● GIVEN REQUEST:
Which lines include the word "Write"? Copy each of them.

● TASK DATA:

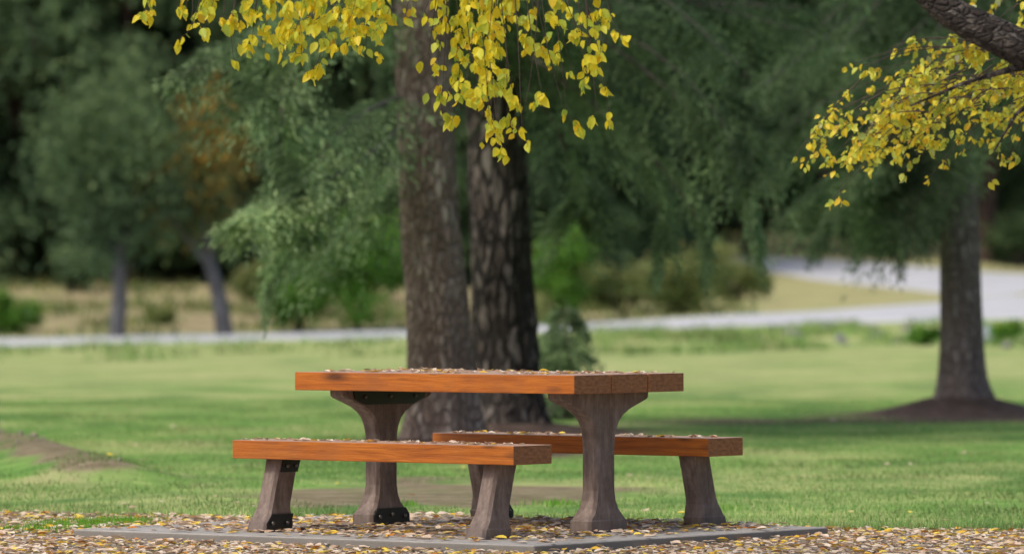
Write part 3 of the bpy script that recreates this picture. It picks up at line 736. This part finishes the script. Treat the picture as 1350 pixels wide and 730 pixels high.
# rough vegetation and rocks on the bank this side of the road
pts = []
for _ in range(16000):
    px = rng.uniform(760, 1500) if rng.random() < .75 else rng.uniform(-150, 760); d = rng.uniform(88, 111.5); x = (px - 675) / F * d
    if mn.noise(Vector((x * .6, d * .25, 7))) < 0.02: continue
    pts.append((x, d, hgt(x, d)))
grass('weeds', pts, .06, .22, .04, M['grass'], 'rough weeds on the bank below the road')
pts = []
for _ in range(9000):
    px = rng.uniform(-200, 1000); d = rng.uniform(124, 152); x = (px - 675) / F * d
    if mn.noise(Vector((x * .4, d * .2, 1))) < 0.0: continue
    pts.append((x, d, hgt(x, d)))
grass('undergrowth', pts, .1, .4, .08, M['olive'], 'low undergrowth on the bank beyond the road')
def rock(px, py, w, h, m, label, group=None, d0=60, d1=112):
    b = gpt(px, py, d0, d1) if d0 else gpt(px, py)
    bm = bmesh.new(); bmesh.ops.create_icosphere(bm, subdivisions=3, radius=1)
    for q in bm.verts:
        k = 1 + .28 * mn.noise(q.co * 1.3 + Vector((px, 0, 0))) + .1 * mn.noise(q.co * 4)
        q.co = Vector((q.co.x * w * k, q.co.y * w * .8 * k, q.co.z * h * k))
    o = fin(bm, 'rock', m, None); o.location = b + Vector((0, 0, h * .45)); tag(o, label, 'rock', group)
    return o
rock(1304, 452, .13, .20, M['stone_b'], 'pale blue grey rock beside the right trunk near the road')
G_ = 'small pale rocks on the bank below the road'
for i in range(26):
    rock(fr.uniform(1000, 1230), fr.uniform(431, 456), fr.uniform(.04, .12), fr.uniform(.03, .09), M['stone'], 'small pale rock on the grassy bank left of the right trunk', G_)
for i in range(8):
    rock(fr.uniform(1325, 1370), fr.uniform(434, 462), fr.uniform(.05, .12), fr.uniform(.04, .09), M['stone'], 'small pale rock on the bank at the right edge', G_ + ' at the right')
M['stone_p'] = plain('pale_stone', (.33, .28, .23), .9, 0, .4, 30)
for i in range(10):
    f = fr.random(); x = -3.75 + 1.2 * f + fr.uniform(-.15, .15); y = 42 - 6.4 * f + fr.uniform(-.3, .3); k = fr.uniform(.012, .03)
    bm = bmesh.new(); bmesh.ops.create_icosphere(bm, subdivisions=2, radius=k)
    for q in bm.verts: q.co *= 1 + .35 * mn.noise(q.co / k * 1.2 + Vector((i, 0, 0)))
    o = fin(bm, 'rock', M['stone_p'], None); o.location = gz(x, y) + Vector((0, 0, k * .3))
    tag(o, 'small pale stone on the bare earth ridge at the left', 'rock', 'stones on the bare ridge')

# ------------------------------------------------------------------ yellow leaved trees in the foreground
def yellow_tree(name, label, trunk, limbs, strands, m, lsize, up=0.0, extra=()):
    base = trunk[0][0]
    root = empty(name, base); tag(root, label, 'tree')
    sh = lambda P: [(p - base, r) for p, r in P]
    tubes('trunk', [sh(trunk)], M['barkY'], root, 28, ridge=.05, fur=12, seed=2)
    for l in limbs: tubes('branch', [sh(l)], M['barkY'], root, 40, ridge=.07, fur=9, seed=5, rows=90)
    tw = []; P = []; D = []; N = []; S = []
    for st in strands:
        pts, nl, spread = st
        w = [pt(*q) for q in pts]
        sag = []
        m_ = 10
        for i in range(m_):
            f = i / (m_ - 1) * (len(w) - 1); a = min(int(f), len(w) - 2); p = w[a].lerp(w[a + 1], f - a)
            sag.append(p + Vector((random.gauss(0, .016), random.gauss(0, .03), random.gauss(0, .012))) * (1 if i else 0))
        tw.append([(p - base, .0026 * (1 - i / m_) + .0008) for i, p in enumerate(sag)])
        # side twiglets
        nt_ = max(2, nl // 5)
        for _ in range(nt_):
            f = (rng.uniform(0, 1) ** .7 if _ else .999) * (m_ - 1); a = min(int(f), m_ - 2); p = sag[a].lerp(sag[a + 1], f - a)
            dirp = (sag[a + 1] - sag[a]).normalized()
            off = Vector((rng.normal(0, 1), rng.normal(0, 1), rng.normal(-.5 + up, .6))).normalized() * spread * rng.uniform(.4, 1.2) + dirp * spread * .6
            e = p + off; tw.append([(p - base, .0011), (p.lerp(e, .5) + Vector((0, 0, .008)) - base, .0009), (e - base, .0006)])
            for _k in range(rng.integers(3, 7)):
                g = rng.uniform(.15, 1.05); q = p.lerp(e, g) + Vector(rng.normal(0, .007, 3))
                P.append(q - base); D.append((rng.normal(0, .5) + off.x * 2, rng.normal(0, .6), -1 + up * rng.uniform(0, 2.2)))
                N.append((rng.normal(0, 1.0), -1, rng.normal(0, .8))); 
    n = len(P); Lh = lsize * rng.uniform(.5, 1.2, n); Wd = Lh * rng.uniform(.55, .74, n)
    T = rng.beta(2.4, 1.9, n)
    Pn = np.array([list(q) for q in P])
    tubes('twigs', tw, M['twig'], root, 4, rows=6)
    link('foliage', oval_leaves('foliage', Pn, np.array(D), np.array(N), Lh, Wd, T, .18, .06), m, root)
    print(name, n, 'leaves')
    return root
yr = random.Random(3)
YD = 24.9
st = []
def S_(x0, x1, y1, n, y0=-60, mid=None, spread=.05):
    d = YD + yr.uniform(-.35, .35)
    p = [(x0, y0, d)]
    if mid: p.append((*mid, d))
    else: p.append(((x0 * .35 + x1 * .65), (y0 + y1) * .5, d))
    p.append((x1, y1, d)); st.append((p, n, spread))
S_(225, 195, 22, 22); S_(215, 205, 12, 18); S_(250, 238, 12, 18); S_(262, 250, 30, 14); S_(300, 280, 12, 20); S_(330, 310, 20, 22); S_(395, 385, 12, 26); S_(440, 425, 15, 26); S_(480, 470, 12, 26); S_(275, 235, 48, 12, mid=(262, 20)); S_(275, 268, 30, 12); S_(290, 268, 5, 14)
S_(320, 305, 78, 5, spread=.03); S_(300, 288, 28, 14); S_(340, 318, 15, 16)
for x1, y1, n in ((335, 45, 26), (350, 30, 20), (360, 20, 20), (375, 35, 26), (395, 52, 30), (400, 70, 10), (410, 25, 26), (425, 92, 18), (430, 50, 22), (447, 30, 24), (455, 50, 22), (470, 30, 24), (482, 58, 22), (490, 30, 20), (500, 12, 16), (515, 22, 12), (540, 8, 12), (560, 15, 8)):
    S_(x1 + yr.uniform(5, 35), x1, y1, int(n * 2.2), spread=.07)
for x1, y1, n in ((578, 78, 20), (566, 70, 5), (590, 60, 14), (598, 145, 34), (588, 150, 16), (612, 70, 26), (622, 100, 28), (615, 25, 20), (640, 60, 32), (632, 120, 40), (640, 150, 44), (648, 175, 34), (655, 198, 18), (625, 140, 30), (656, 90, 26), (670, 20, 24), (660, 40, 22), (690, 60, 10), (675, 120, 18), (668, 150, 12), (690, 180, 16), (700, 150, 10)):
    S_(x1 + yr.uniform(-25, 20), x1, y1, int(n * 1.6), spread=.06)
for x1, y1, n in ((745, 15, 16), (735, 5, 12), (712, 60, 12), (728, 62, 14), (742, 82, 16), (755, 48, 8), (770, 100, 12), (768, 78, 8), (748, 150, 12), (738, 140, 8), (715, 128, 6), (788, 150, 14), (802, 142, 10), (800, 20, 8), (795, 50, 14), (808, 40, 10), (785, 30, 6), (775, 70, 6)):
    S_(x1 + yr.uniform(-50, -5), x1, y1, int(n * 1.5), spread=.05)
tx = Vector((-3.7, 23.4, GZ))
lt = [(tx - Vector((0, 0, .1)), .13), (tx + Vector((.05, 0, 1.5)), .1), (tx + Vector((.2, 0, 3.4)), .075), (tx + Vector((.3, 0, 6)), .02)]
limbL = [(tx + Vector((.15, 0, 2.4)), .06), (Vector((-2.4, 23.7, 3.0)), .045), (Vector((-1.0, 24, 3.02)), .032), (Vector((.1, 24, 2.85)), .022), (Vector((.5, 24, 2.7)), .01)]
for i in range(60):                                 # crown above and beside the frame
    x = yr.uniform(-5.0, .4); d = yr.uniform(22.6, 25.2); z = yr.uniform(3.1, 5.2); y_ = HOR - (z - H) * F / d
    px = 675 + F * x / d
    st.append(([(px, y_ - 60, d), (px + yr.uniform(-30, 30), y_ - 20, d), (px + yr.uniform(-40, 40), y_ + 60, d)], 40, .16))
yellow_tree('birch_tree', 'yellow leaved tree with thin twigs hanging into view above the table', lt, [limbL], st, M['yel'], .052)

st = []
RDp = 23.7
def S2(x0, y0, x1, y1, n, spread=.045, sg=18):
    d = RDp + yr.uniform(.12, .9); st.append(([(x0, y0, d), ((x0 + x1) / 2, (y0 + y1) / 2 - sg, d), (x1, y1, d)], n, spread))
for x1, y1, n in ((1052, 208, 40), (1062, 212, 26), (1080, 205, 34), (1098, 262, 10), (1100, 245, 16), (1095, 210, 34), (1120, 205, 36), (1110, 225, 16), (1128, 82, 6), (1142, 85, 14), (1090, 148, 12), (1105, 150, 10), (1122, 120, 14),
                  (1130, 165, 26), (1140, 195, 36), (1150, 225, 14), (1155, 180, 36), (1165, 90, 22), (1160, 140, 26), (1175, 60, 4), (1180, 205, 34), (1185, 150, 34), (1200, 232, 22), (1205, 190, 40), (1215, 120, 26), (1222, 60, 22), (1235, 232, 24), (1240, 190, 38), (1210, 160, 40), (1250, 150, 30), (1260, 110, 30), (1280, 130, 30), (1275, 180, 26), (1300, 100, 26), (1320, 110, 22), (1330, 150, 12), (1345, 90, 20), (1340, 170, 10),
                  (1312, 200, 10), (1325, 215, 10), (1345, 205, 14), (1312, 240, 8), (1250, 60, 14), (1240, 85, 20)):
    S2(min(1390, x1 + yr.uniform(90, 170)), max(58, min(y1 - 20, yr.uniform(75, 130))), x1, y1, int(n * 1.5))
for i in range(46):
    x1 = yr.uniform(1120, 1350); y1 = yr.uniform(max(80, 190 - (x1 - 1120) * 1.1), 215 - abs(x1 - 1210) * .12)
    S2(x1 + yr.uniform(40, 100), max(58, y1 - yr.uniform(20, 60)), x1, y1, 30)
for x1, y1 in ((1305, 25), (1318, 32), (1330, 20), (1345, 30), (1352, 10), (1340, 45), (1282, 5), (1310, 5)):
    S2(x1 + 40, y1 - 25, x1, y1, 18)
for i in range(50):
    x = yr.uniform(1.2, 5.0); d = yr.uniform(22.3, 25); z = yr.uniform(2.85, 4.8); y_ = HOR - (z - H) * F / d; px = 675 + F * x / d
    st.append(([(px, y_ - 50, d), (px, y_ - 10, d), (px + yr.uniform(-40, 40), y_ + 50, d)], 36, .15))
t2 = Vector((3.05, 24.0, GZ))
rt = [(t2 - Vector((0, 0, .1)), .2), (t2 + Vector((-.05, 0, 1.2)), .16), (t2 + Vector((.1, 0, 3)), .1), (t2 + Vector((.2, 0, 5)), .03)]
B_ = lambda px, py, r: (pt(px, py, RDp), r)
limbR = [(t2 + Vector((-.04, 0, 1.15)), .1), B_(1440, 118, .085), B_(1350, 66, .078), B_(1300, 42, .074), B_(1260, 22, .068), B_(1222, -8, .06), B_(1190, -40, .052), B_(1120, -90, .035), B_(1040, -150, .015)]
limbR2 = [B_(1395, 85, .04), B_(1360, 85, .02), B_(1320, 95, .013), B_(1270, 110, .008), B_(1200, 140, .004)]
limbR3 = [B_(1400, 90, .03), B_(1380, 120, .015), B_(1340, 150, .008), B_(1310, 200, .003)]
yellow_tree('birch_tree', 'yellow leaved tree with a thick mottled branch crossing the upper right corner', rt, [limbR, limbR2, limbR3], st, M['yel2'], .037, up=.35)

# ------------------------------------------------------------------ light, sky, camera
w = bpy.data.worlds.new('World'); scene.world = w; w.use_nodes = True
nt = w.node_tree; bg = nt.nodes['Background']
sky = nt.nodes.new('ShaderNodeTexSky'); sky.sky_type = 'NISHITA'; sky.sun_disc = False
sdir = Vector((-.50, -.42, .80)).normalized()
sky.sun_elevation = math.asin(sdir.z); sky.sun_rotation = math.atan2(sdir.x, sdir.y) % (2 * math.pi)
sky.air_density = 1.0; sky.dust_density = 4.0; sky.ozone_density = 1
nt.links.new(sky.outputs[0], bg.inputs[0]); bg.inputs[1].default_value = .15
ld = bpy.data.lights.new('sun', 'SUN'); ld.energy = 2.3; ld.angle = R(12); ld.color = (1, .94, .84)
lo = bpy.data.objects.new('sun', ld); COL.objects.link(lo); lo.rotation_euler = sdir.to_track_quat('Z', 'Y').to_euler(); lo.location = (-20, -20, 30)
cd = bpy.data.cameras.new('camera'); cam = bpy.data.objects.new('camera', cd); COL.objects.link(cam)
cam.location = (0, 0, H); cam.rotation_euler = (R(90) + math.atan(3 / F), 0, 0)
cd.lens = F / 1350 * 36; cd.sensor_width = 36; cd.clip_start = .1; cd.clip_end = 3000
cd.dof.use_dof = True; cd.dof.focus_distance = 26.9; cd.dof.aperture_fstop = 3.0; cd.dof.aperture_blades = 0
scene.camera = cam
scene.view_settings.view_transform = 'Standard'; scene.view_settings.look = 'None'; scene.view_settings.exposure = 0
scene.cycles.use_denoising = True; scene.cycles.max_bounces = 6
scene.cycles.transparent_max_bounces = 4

==

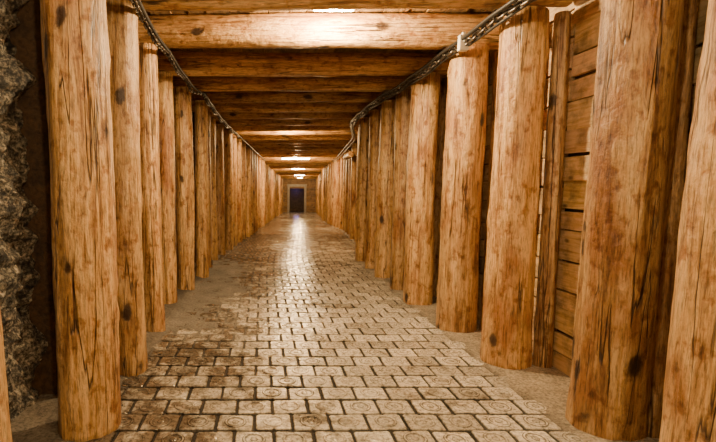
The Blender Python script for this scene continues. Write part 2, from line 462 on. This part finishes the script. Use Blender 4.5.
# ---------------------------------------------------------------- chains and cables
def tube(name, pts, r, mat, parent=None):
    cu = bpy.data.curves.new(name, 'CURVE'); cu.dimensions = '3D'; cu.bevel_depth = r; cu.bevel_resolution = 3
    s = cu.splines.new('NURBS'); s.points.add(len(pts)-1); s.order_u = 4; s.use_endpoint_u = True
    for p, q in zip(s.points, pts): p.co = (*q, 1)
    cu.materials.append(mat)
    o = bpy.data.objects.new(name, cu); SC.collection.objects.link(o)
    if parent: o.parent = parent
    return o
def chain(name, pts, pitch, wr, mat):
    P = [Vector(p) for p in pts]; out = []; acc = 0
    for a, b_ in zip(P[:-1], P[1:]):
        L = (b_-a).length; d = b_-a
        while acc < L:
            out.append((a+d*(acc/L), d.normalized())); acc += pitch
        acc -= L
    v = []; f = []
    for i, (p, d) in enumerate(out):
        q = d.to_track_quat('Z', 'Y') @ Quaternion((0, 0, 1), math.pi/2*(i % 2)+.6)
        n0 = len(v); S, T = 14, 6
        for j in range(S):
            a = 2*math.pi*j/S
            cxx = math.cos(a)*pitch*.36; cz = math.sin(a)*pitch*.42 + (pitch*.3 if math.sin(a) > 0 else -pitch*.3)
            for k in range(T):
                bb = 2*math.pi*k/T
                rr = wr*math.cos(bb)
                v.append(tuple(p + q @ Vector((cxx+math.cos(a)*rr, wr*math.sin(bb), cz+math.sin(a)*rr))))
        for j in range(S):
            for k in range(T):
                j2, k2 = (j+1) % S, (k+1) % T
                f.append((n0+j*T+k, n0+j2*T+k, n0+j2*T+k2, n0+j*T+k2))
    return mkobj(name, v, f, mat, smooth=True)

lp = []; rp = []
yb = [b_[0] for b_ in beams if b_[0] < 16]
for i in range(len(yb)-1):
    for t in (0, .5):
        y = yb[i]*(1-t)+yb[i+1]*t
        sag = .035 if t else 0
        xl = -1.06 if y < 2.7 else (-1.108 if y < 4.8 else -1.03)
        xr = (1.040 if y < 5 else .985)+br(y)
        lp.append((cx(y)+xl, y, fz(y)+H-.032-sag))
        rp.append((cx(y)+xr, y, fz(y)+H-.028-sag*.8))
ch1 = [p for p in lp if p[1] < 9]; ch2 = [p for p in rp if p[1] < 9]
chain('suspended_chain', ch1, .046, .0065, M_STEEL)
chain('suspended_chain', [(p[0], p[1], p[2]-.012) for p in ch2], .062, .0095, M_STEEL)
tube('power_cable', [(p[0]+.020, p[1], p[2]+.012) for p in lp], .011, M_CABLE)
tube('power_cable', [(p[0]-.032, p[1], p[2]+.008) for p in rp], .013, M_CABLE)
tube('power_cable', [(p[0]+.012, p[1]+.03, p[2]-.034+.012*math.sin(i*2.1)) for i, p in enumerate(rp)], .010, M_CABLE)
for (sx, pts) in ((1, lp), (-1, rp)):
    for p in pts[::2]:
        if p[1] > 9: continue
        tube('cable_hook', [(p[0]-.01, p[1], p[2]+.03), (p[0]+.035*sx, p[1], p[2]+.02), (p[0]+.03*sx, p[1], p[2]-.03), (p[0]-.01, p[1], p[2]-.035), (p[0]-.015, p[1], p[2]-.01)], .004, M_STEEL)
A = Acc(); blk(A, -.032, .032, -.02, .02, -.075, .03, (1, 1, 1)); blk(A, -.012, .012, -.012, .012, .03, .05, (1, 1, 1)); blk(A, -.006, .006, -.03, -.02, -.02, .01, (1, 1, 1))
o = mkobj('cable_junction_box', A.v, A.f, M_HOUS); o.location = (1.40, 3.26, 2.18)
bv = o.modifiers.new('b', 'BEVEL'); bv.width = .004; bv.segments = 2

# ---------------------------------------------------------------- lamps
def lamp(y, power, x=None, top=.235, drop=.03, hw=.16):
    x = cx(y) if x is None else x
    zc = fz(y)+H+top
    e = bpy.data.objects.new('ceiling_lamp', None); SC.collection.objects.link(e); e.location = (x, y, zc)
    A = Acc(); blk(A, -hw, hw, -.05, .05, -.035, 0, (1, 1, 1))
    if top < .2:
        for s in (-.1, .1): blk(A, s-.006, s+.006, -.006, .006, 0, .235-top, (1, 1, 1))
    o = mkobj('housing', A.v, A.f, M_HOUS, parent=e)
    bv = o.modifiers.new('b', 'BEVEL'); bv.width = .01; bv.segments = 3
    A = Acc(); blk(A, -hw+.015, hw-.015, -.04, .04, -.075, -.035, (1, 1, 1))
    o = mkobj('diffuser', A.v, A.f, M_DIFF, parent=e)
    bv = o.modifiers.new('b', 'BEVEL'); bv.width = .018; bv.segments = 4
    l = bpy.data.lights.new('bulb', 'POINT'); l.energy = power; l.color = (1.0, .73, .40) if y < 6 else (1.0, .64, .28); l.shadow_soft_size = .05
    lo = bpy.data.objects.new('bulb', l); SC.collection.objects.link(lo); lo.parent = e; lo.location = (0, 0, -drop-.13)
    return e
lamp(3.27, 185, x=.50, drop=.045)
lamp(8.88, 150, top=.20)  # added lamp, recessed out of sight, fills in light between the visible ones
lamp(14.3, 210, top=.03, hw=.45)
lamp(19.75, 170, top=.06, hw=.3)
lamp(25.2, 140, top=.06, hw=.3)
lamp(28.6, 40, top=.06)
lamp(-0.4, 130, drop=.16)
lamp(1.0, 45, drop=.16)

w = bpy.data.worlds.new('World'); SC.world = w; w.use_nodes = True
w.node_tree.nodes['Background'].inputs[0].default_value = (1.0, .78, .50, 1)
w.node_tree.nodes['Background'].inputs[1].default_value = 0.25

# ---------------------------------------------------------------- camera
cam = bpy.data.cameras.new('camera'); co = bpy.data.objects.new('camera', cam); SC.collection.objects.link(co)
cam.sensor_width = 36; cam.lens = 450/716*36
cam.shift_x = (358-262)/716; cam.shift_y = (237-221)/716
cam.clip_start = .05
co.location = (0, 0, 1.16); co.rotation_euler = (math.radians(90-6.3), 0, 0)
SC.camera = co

● WORKED SOLUTION:
Write part 3 of the bpy script that recreates this picture. It picks up at line 736. This part finishes the script. Treat the picture as 1350 pixels wide and 730 pixels high.
The Blender Python script for this scene continues. Write part 2, from line 462 on. This part finishes the script. Use Blender 4.5.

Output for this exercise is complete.